The idea is for the predator to kill the prey, thus reducing the number of gophers. Do the ferrets kill the rabbits? If so, there may be hope for your approach.

Reply to
www.locoworks.com

According to one of the web sites I listed, sometimes.

The idea is for the ferrets, (you use them in pairs) to flush the rabbits and you trap them at their exits. There are nets designed for the task.

If a ferret kills a rabbit, and they say they sometimes do, it stays with the kill, eats and sleeps. Which means you're less one ferret if you can't locate and dig it out or trap it later.
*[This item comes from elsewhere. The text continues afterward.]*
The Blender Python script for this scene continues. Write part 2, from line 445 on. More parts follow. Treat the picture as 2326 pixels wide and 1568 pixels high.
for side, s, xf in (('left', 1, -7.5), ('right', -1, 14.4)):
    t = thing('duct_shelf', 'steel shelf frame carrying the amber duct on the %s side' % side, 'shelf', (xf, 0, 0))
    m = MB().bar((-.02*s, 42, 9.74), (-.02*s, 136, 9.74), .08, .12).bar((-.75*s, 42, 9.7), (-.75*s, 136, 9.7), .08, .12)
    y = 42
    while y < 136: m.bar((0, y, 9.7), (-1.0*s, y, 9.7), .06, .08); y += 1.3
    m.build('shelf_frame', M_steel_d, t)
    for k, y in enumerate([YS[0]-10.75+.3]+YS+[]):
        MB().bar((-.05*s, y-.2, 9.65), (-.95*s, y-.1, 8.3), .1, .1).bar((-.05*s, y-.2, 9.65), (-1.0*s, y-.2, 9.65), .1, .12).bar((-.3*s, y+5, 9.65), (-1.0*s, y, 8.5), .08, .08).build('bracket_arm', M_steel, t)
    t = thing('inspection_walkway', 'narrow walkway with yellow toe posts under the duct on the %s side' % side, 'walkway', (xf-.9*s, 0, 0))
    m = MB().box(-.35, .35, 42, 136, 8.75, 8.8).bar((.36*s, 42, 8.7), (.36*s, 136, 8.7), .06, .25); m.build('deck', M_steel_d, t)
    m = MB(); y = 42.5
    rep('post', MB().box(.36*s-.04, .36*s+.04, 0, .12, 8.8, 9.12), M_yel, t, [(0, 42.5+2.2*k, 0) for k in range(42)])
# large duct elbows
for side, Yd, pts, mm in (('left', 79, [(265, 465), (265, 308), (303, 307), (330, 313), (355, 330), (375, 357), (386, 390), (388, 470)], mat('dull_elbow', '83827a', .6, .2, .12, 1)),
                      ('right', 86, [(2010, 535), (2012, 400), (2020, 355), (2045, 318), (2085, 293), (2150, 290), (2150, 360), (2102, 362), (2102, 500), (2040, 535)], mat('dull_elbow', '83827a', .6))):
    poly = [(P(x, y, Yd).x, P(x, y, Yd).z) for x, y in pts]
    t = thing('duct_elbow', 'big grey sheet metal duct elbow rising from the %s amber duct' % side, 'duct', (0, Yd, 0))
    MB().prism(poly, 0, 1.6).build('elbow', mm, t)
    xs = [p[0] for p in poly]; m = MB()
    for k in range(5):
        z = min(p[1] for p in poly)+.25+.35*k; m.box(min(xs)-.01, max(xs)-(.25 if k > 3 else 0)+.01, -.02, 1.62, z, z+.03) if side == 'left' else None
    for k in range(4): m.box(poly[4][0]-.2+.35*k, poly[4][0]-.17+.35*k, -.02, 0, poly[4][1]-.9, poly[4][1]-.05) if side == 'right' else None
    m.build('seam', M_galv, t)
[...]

They used to tie a string or ribbon them and follow it to dig them out. Now they use radio locators to find them.

Supposedly, ferrets can search pretty much anywhere and will explore a warren quite thoroughly. My purpose, if I ever chose to try them would be to exploit this ability and make the holes uninhabitable by constant, random harrassment. I'd reduce the population by trapping the gophers at their exits and dealing with them later. If it worked and according to how well it worked, I'd spread the idea, and my developing expertyse around.

Whether the purpose could be fulfilled is another question since I am supposing and theorizing. I never thought seriously about ferrets as working animals before seeing this thread.

Reply to
phorbin

so, there may

Your method certainly has merit, but the cat solution is a lot less effort.